» Short exercise:
In your copy, include every line of the listing below exactly but none of the pictures.

☆ ☆ ☆ ☆ ☆ ☆ ☆

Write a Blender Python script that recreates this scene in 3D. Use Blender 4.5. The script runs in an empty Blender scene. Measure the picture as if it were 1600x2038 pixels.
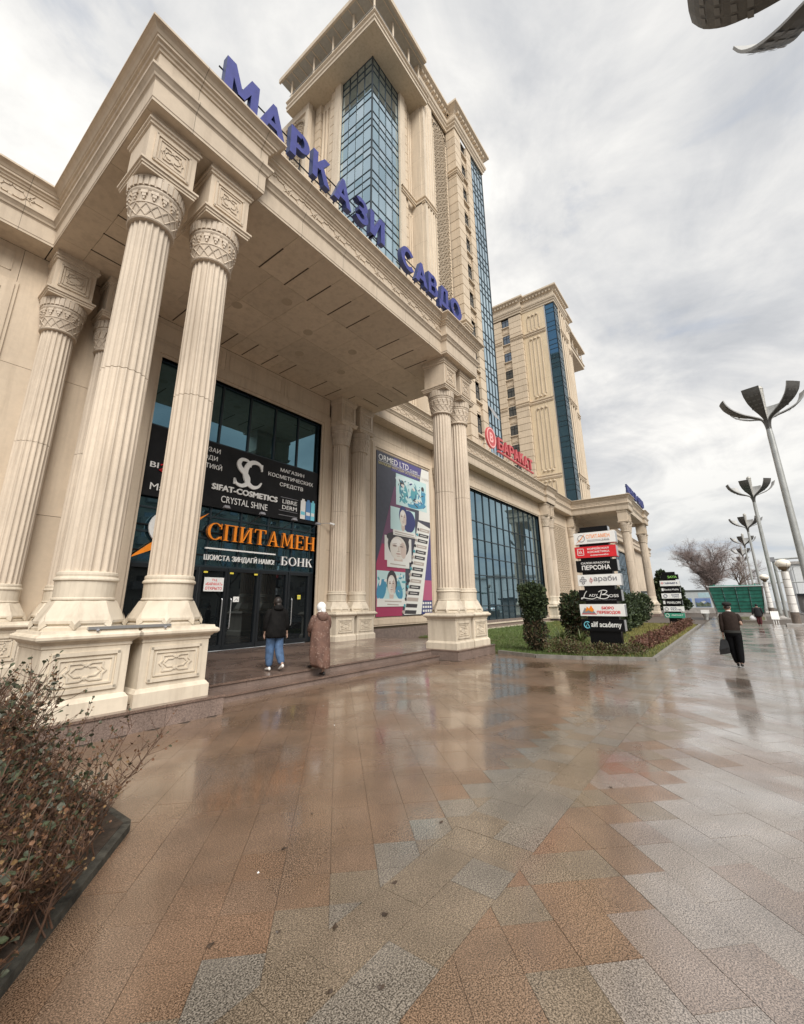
import bpy, bmesh, math, random
from mathutils import Vector, Matrix
random.seed(7)
SC = bpy.context.scene
COL = SC.collection
R = math.radians

# ---------------------------------------------------------------- camera
cam = bpy.data.cameras.new('camera'); camo = bpy.data.objects.new('camera', cam); COL.objects.link(camo)
cam.sensor_fit = 'HORIZONTAL'; cam.sensor_width = 36.0
cam.lens = 849.7 / 1600 * 36
cam.shift_x = (800 - 792.5) / 1600
cam.shift_y = -(1019 - 964.1) / 1600
cam.clip_start = 0.05; cam.clip_end = 3000
_r = Vector((0.605216, -0.796019, -0.008228)); _u = -Vector((0.208157, 0.168222, -0.963521)); _f = Vector((0.768365, 0.581425, 0.267508))
m = Matrix((_r, _u, -_f)).transposed().to_4x4(); m.translation = (0, 0, 1.8)
camo.matrix_world = m
SC.camera = camo

# ---------------------------------------------------------------- world and sun
SUN_AZ, SUN_EL = R(-122), R(43)
world = bpy.data.worlds.new('World'); SC.world = world; world.use_nodes = True
nt = world.node_tree; nt.nodes.clear()
def N(t, kind, **kw):
    n = t.nodes.new(kind)
    for k, v in kw.items():
        if k in n.inputs.keys() if isinstance(k, str) else False: n.inputs[k].default_value = v
        else: setattr(n, k, v)
    return n
wo = nt.nodes.new('ShaderNodeOutputWorld'); bg = nt.nodes.new('ShaderNodeBackground'); bg.inputs['Strength'].default_value = 0.1
sky = nt.nodes.new('ShaderNodeTexSky'); sky.sky_type = 'NISHITA'; sky.sun_disc = False
sky.sun_elevation = SUN_EL; sky.sun_rotation = R(90) - SUN_AZ; sky.dust_density = 3.0; sky.air_density = 1.0
tc = nt.nodes.new('ShaderNodeTexCoord')
sep = nt.nodes.new('ShaderNodeSeparateXYZ'); nt.links.new(tc.outputs['Generated'], sep.inputs[0])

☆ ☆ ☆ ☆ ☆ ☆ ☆

» Reply:
Write a Blender Python script that recreates this scene in 3D. Use Blender 4.5. The script runs in an empty Blender scene. Measure the picture as if it were 1600x2038 pixels.
import bpy, bmesh, math, random
from mathutils import Vector, Matrix
random.seed(7)
SC = bpy.context.scene
COL = SC.collection
R = math.radians

# ---------------------------------------------------------------- camera
cam = bpy.data.cameras.new('camera'); camo = bpy.data.objects.new('camera', cam); COL.objects.link(camo)
cam.sensor_fit = 'HORIZONTAL'; cam.sensor_width = 36.0
cam.lens = 849.7 / 1600 * 36
cam.shift_x = (800 - 792.5) / 1600
cam.shift_y = -(1019 - 964.1) / 1600
cam.clip_start = 0.05; cam.clip_end = 3000
_r = Vector((0.605216, -0.796019, -0.008228)); _u = -Vector((0.208157, 0.168222, -0.963521)); _f = Vector((0.768365, 0.581425, 0.267508))
m = Matrix((_r, _u, -_f)).transposed().to_4x4(); m.translation = (0, 0, 1.8)
camo.matrix_world = m
SC.camera = camo

# ---------------------------------------------------------------- world and sun
SUN_AZ, SUN_EL = R(-122), R(43)
world = bpy.data.worlds.new('World'); SC.world = world; world.use_nodes = True
nt = world.node_tree; nt.nodes.clear()
def N(t, kind, **kw):
    n = t.nodes.new(kind)
    for k, v in kw.items():
        if k in n.inputs.keys() if isinstance(k, str) else False: n.inputs[k].default_value = v
        else: setattr(n, k, v)
    return n
wo = nt.nodes.new('ShaderNodeOutputWorld'); bg = nt.nodes.new('ShaderNodeBackground'); bg.inputs['Strength'].default_value = 0.1
sky = nt.nodes.new('ShaderNodeTexSky'); sky.sky_type = 'NISHITA'; sky.sun_disc = False
sky.sun_elevation = SUN_EL; sky.sun_rotation = R(90) - SUN_AZ; sky.dust_density = 3.0; sky.air_density = 1.0
tc = nt.nodes.new('ShaderNodeTexCoord')
sep = nt.nodes.new('ShaderNodeSeparateXYZ'); nt.links.new(tc.outputs['Generated'], sep.inputs[0])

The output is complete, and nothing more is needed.